::: Data excerpt

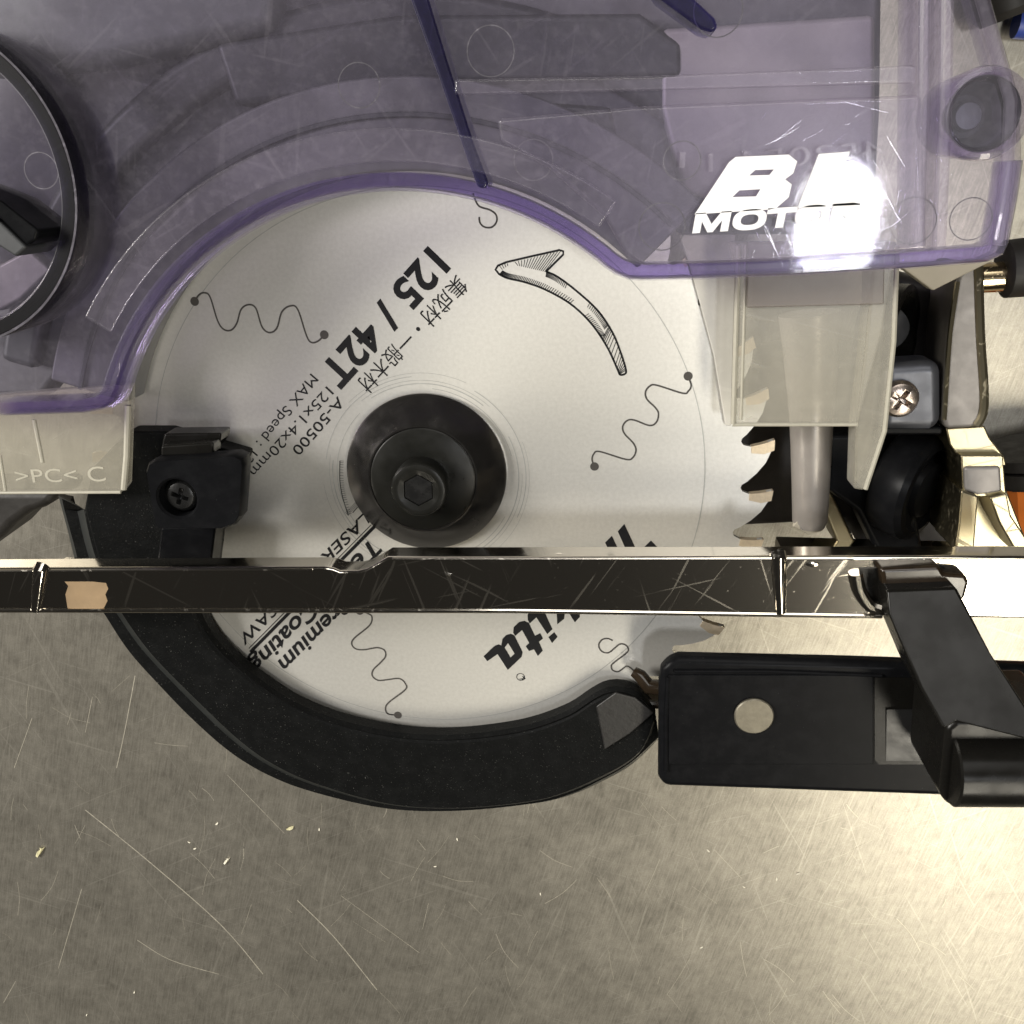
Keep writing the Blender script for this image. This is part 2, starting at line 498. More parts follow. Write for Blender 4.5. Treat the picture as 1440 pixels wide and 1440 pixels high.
text('125x1.4x20mm', (459, 543), (350, 662), 1.95, PR, blade, 0, 0)
text('MAX Speed : 12,', (437, 525), (338, 648), 1.95, PR, blade, 0, 0)
text('LASER SPEEDSAW', (513, 719), (333, 898), 2.2, PR, blade, .22, .012)
text('Te', (521, 758), (490, 790), 3.3, PR, blade, .25, .022)
text('Coating', (436, 844), (347, 934), 3.3, PR, blade, .25, .022)
text('Premium', (484, 836), (389, 932), 3.2, PR, blade, .25, .022)
bm = bmesh.new()
for a, b, wd in [((530, 737), (352, 917), .62), ((522, 738), (350, 912), .16), ((503, 713), (496, 721), .16)]:
    add_ribbon(bm, [W(*a, ZP), W(*b, ZP)], wd)
add_ribbon(bm, cr(P([(478, 648), (478, 676), (482, 700), (490, 725)], ZP)), .16)
q = cr(P([(478, 648), (478, 676), (482, 700), (490, 725)], ZP), 8)
for i in range(0, len(q) - 1):
    t = (q[i + 1] - q[i]).normalized(); nn = Vector((-t.y, t.x, 0))
    add_ribbon(bm, [q[i], q[i] + nn * .7], .07)
for i in range(12):
    a = W(490 + i * 1.2, 725 - i * 1.25, ZP); add_ribbon(bm, [a, a + Vector((.55, -.15, 0)) * -1 + Vector((0, .5, 0))], .07)
finish('printed_rules', bm, PR, blade, smooth=0, recalc=False)
# maker's wordmark, drawn glyph by glyph
def poly(bm, pts, holes=(), z=ZP):
    es = []
    for L in (pts, *holes):
        vs = [bm.verts.new(W(x, y, 0) + Vector((0, 0, z))) for x, y in L]
        es += [bm.edges.new((vs[i], vs[(i + 1) % len(vs)])) for i in range(len(vs))]
    bmesh.ops.triangle_fill(bm, edges=es, use_beauty=True)
K = lambda pts: ZM(pts, 6, 680, 850)
bm = bmesh.new()
poly(bm, K([(0, 437), (32, 478), (118, 418), (205, 552), (322, 440), (330, 400), (262, 262), (230, 246), (190, 258), (160, 290), (150, 345), (128, 336), (100, 345), (75, 365)]),
     [K([(178, 362), (207, 325), (262, 415), (228, 447)])])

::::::

Instructions to follow
Repeat the material above in full and exactly, omitting the pictures.

Written solution
Keep writing the Blender script for this image. This is part 2, starting at line 498. More parts follow. Write for Blender 4.5. Treat the picture as 1440 pixels wide and 1440 pixels high.
text('125x1.4x20mm', (459, 543), (350, 662), 1.95, PR, blade, 0, 0)
text('MAX Speed : 12,', (437, 525), (338, 648), 1.95, PR, blade, 0, 0)
text('LASER SPEEDSAW', (513, 719), (333, 898), 2.2, PR, blade, .22, .012)
text('Te', (521, 758), (490, 790), 3.3, PR, blade, .25, .022)
text('Coating', (436, 844), (347, 934), 3.3, PR, blade, .25, .022)
text('Premium', (484, 836), (389, 932), 3.2, PR, blade, .25, .022)
bm = bmesh.new()
for a, b, wd in [((530, 737), (352, 917), .62), ((522, 738), (350, 912), .16), ((503, 713), (496, 721), .16)]:
    add_ribbon(bm, [W(*a, ZP), W(*b, ZP)], wd)
add_ribbon(bm, cr(P([(478, 648), (478, 676), (482, 700), (490, 725)], ZP)), .16)
q = cr(P([(478, 648), (478, 676), (482, 700), (490, 725)], ZP), 8)
for i in range(0, len(q) - 1):
    t = (q[i + 1] - q[i]).normalized(); nn = Vector((-t.y, t.x, 0))
    add_ribbon(bm, [q[i], q[i] + nn * .7], .07)
for i in range(12):
    a = W(490 + i * 1.2, 725 - i * 1.25, ZP); add_ribbon(bm, [a, a + Vector((.55, -.15, 0)) * -1 + Vector((0, .5, 0))], .07)
finish('printed_rules', bm, PR, blade, smooth=0, recalc=False)
# maker's wordmark, drawn glyph by glyph
def poly(bm, pts, holes=(), z=ZP):
    es = []
    for L in (pts, *holes):
        vs = [bm.verts.new(W(x, y, 0) + Vector((0, 0, z))) for x, y in L]
        es += [bm.edges.new((vs[i], vs[(i + 1) % len(vs)])) for i in range(len(vs))]
    bmesh.ops.triangle_fill(bm, edges=es, use_beauty=True)
K = lambda pts: ZM(pts, 6, 680, 850)
bm = bmesh.new()
poly(bm, K([(0, 437), (32, 478), (118, 418), (205, 552), (322, 440), (330, 400), (262, 262), (230, 246), (190, 258), (160, 290), (150, 345), (128, 336), (100, 345), (75, 365)]),
     [K([(178, 362), (207, 325), (262, 415), (228, 447)])])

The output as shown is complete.